National Review

Respond to Putin’s Escalation Threats with Confidence, Not Cowardice

Nuclear adversaries are betting on American fear of escalation and a lack of resolve to defend Western alliances. We must make that a bad bet.

Senior Fellow and Director, Keystone Defense Initiative
Vladimir Putin attends the Victory Day military parade in Moscow on May 9, 2024. (Mikhail Klimentyev/AFP via Getty Images)
Vladimir Putin attends the Victory Day military parade in Moscow on May 9, 2024. (Mikhail Klimentyev/AFP via Getty Images)

Russian leader Vladimir Putin has threatened “densely populated” Eastern European cities in response to Western leaders’ allowing Ukraine to use their weapons to hit military targets inside Russia. This, together with the announcement that missiles provided by the United States helped Ukraine hit a Russian military site in Crimea, is likely to prompt more calls for Ukraine to “de-escalate.” But that’s a recipe for prolonging an already long war.

Instead, the U.S. should bolster the credibility of conventional and nuclear weapons around the region to deter Russian escalation — whether that escalation would take the form of hitting a NATO country with conventional weapons or crossing the nuclear threshold — and step up help for Ukraine to make gains on the battlefield.
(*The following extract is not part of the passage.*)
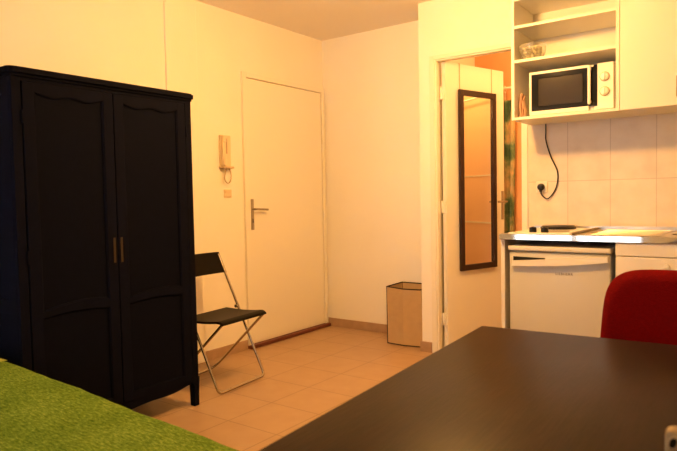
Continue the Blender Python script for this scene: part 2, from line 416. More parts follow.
for y0, y1, hs in ((WY0+.045, mid-.0015, -1), (mid+.0015, WY1-.045, 1)):
    b = NB(); X0, X1 = WX-.016, WX+.004; st = .053
    box(b, X0, X1, y0, y0+st, .145, 1.65, bev=.004); box(b, X0, X1, y1-st, y1, .145, 1.65, bev=.004)
    wave = lambda s: math.cos(2*PI*abs(s-.5)*1.0)   # crest in the middle
    s_top = lambda s: 1.600+.006*math.cos(4*PI*s)+.003*(2*s-1)**4
    band(b, y0+st-.003, y1-st+.003, s_top, lambda s: 1.65, X0, X1-.0005, 'x', 30)
    box(b, X0, X1-.0005, y0+st-.003, y1-st+.003, .145, .185)
    band(b, y0+st-.003, y1-st+.003, lambda s: .632+.013*math.sin(PI*s), lambda s: .655+.026*math.sin(PI*min(1,s*.78)), X0, X1-.0005, 'x', 30)
    door = obj('door', wp(b), 'navy', t)
    b = NB(); box(b, WX-.014, WX-.006, y0+st-.01, y1-st+.01, .175, .64); box(b, WX-.014, WX-.006, y0+st-.01, y1-st+.01, .64, 1.625)
    obj('panel', wp(b), 'navy2', door)
    b = NB(); xm = WX-.003; ya, yb = y0+st+.002, y1-st-.002; n = 30
    up = [(xm, ya+(yb-ya)*i/n, s_top(i/n)-.003) for i in range(n+1)]
    lo = [(xm, ya+(yb-ya)*i/n, (.658+.026*math.sin(PI*min(1, i/n*.78)))) for i in range(n+1)]
    tube(b, up+lo[::-1], .0045, 6, True)
    up = [(xm, ya+(yb-ya)*i/n, .629+.013*math.sin(PI*i/n)) for i in range(n+1)]
    tube(b, up+[(xm, yb, .188), (xm, ya, .188)], .0045, 6, True)
    obj('moulding', wp(b), 'navy', door, True)
    ye = y1-.018 if hs < 0 else y0+.018
    b = NB(); box(b, X1, X1+.002, ye-.006, ye+.006, .84, .96, bev=.0009); obj('keyhole_plate', wp(b), 'brass', door, label='small brass keyhole plate')
    for z in (1.50, .90, .30):
        yy = y0-.004 if hs < 0 else y1+.004
        b = NB(); lathe(b, [(.004, -.028), (.005, -.026), (.005, .026), (.004, .028)], (WX+.004, yy, z), n=10); obj('hinge', wp(b), 'navy', door, True)

# ------------------------------------------------------------------ folding chair
t = thing('folding_chair', 'black and chrome folding chair beside the wardrobe in front of the left wall', 'chair', (.43, -1.70, 0), math.radians(6))
R = .0085
b = NB()   # front-foot loop: rises to the backrest
hw = .215
tube(b, smooth_path([(-.155, hw, .775), (.205, hw, .012), (.205, -hw, .012), (-.155, -hw, .775)], .035, 8), R); obj('back_frame', b, 'chrome', t, True, label='chromed tube frame from the front foot bar to the backrest')
b = NB(); h2 = .195
tube(b, smooth_path([(.235, h2, .422), (-.20, h2, .012), (-.20, -h2, .012), (.235, -h2, .422)], .09, 8), R); obj('rear_leg_frame', b, 'chrome', t, True, label='chromed tube frame ending in the rear foot bar')
b = NB()
n = 14; rows = []
for i in range(n+1):
    u = i/n
    x = -.060+.325*u; z = .434+.010*u-.022*math.exp(-((u-1)/.10)**2)*0
    dip = -.010*math.sin(PI*u)
    edge = -.018*max(0, (u-.9)/.1)**2
    rows.append((x, z+dip+edge))
hwS = .206
prism(b, [(x, z) for x, z in rows]+[(x, z-.013) for x, z in rows[::-1]], -hwS, hwS, 'y')
SH = Matrix.Translation((-.004, -.026, 0))
ed = [e for e in b.edges if abs(e.verts[0].co.y-e.verts[1].co.y) < 1e-5]
bmesh.ops.bevel(b, geom=[e for e in b.edges if abs(abs(e.verts[0].co.y)-hwS) < 1e-5 and abs(abs(e.verts[1].co.y)-hwS) < 1e-5], offset=.003, segments=2, affect='EDGES')
bmesh.ops.transform(b, matrix=SH, verts=b.verts); obj('seat', b, 'seatbl', t, True)
b = NB(); n = 14; F = []
def bx(s, z): return -.098-.4695*(z-.657)*1.0-.022*(1-(2*s-1)**2)
for i in range(n+1):
    s = i/n; y = -.222+.444*s; F.append([(bx(s, z)+dx, y, z) for dx in (.006, -.006) for z in (.657, .789)])
V = [[b.verts.new(p) for p in r] for r in F]
for p, q in zip(V, V[1:]):
    b.faces.new((p[0], q[0], q[1], p[1])); b.faces.new((p[2], p[3], q[3], q[2])); b.faces.new((p[0], p[2], q[2], q[0])); b.faces.new((p[1], q[1], q[3], p[3]))
for r in (V[0], V[-1]): b.faces.new((r[0], r[1], r[3], r[2]))
obj('backrest', b, 'seatbl', t, True)
for y in (hw, -hw):
    for (x, z) in ((.0, .449),):
        b = NB(); lathe(b, [(.011, -.012), (.011, .012)], (x, y-.008*(1 if y > 0 else -1), z-.006), 'y', 14); obj('pivot', b, 'chrome', t, True)
# ------------------------------------------------------------------ laundry bin
t = thing('laundry_bin', 'beige fabric bin with dark brown piping in the alcove corner', 'laundry bin', (.96, -.17, 0))
def L2(ps): return [(x-.96, y+.17) for x, y in ps]
base = L2([(.815, -.300), (.96, -.310), (1.118, -.280), (1.122, -.04), (.962, -.032), (.808, -.035)])
rim = L2([(.812, -.300), (.985, -.352), (1.120, -.330), (1.122, -.045), (.962, -.034), (.795, -.036)])
b = NB(); nz = 8; rings = []
hb = .443
for k in range(nz+1):
    v = k/nz
    rings.append([b.verts.new((p[0]*(1-v**1.5)+q[0]*v**1.5, p[1]*(1-v**1.5)+q[1]*v**1.5, .004+v*(hb-.004))) for p, q in zip(base, rim)])
for p, q in zip(rings, rings[1:]):
    for i in range(6): b.faces.new((p[i], p[(i+1) % 6], q[(i+1) % 6], q[i]))
b.faces.new(rings[0][::-1])
o = obj('body', b, 'fab', t); md = o.modifiers.new('s', 'SOLIDIFY'); md.thickness = .004; md.offset = -1 if False else 0
b = NB(); tube(b, [(x, y, hb) for x, y in rim], .0050, 8, True); obj('rim_piping', b, 'piping', t, True, label='dark brown piping around the rim')
b = NB(); tube(b, [(x, y, .007) for x, y in base], .0045, 8, True); obj('base_piping', b, 'piping', t, True, label='dark brown piping around the base')
for i in (0, 3, 5):
    b = NB(); tube(b, [(base[i][0]*(1-(k/nz)**1.5)+rim[i][0]*(k/nz)**1.5, base[i][1]*(1-(k/nz)**1.5)+rim[i][1]*(k/nz)**1.5, .006+k/nz*(hb-.006)) for k in range(nz+1)], .0045, 8); obj('edge_piping', b, 'piping', t, True, label='dark brown upright piping')

# ------------------------------------------------------------------ intercom and switch
t = thing('intercom_handset', 'ivory wall intercom handset left of the entrance door', 'intercom', (0, -1.188, 1.37))
b = NB(); box(b, 0, .022, -.050, .050, 0, .228, bev=.006); obj('base', b, 'whitepl', t)
b = NB(); box(b, .022, .044, -.048, -.014, .004, .226, bev=.010, seg=3); box(b, .028, .052, -.047, -.015, .170, .224, bev=.01, seg=3); box(b, .028, .052, -.047, -.015, .006, .055, bev=.01, seg=3); obj('handset', b, 'whitepl', t, True)
b = NB(); box(b, .021, .0235, .002, .013, .095, .205, bev=.001); obj('gap_shade', b, 'skirt', t, label='narrow darker strip painted as the shaded gap beside the handset')  # raised strip, its darker colour paints the shade between handset and base
b = NB(); box(b, .0, .05, -.051, .052, -.012, .003, bev=.004); obj('lower_lip', b, 'ivoryd', t)
pts = spline([(.03, -.01, -.01), (.03, -.022, -.05), (.03, -.028, -.09), (.03, .0, -.118), (.03, .03, -.10), (.03, .036, -.05), (.02, .03, -.01)], 30)
b = NB(); cp = []
for i, p in enumerate(pts):
    a = i*1.1; cp.append(p+Vector((.004*math.cos(a), .004*math.sin(a), 0)))
tube(b, cp, .0022, 6); obj('coiled_cord', b, 'ivoryd', t, True)
t = thing('light_switch', 'small ivory double light switch below the intercom', 'switch', (0, -1.165, 1.178))
b = NB(); box(b, 0, .008, -.036, .036, -.03, .03, bev=.003); obj('plate', b, 'whitepl', t)
for z in (-.013, .013):
    b = NB(); box(b, .008, .013, -.026, .026, z-.009, z+.009, bev=.002); obj('rocker', b, 'whitepl', t)

# ------------------------------------------------------------------ kitchenette
YF = YC-.6
t = thing('worktop', 'stainless steel kitchen worktop with drainer and round sink under the tiled wall', 'worktop', (XE, YC, .88))
W_ = 1.82
dz = .03
b = NB()   # top sheet with round bowl hole, drainer recess
bc = (1.0, -.33); br_ = .175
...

This does not mean Russian nuclear threats should be treated as a bluff. Russia has invested in a large “battlefield” nuclear force that can hit European targets and has recently practiced doing so. Western leaders should take the threats seriously. But Russia’s nuclear threats shouldn’t compel NATO countries to back away from a plan for Ukrainian victory. Instead, the U.S. must make urgent changes to keep conflict away from the nuclear precipice. This will require the U.S. to accept the importance of its nuclear weapons and modify its approach to deterrence.

Since the end of the Cold War, U.S. nuclear policy has taken a two-pronged approach. It has maintained a nuclear-warhead arsenal with a triad of delivery systems (able to launch from land, sea, and air) to deter what was considered a more benign Russia and rogue states while also emphasizing the importance of arms control, disarmament, and certain unilateral restrictions. China’s nuclear program was, until recently, modest.

The deemphasis of nuclear weapons in the U.S. defense strategy has led some military planners to view investments in nuclear weapons as wasteful and as standing in the way of “usable” conventional weapons. But based on Beijing’s rapid and complex nuclear buildup and Moscow’s aggression, threats, and investment in theater-range and novel nuclear capabilities, both nations could threaten a calibrated nuclear strike, which could shock Washington into standing down rather than responding with its own nuclear weapons and risking escalation to defend far-away allies.

The U.S. should make an abrupt and muscular change in the role of its nuclear-deterrent force. To convince China and Russia that they should not go down this path — and that they will lose if they do — the U.S. should affirm that nuclear deterrence is its No. 1 priority. It should then budget, appropriate, and signal with nuclear weapons with that priority firmly in mind.

Practically speaking, Washington should deploy additional nuclear options in the most vulnerable regions in Europe and Asia to show China and Russia that it dare not employ a nuclear weapon anywhere, because the U.S. has credible nuclear responses of its own. For example, the U.S. should move forward with the rapid development and deployment of the nuclear sea-launched cruise missile (SLCM-N). Neither China nor Russia would be certain of its presence, but they would be sure of SLCM-N’s capability to strike promptly and penetrate modern air defenses.

There’s another practical step worth taking. This July, President Biden will gather fellow NATO leaders in Washington to celebrate 75 years of the alliance and chart a direction for the future. The summit presents a prime opportunity to officially recognize that Russia’s aggression and nuclear threats have effectively dissolved the NATO-Russia Founding Act. Intended to foster trust between NATO and Russia, the act also states that NATO nations should increase interoperability rather than increase the “permanent stationing of substantial combat forces.” The U.S. should then lead its allies to follow through with plans to bolster conventional multinational forces with permanent brigades from other NATO members. The U.S. will remain a coalescing force in Europe even as wealthy allies shoulder more of the defensive burden.

Officially recognizing that Russia has destroyed the NATO Founding Act would clear NATO’s path to thwart further Russian aggression and underscore the necessity of honoring agreements. In response to Russia’s nuclear threats, Polish president Andrzej Duda said, “If there were a decision by our allies to deploy nuclear weapons within the nuclear sharing area also on our territory in order to strengthen the security of NATO’s eastern flank, we are ready.” The United States should explore this offer and other U.S. deployment adaptations seriously.

Last, the U.S. should advance the missile-defense architecture around its own bases and with its allies to bolster the credibility of deterrence by causing its adversaries to doubt the success of coercive attacks.

Nuclear adversaries are betting on American fear of escalation and a lack of resolve to defend Western alliances. Americans may not want nuclear weapons to play a heavier role in its defense policy. But keeping the peace and deterring Xi Jinping and Vladimir Putin require it.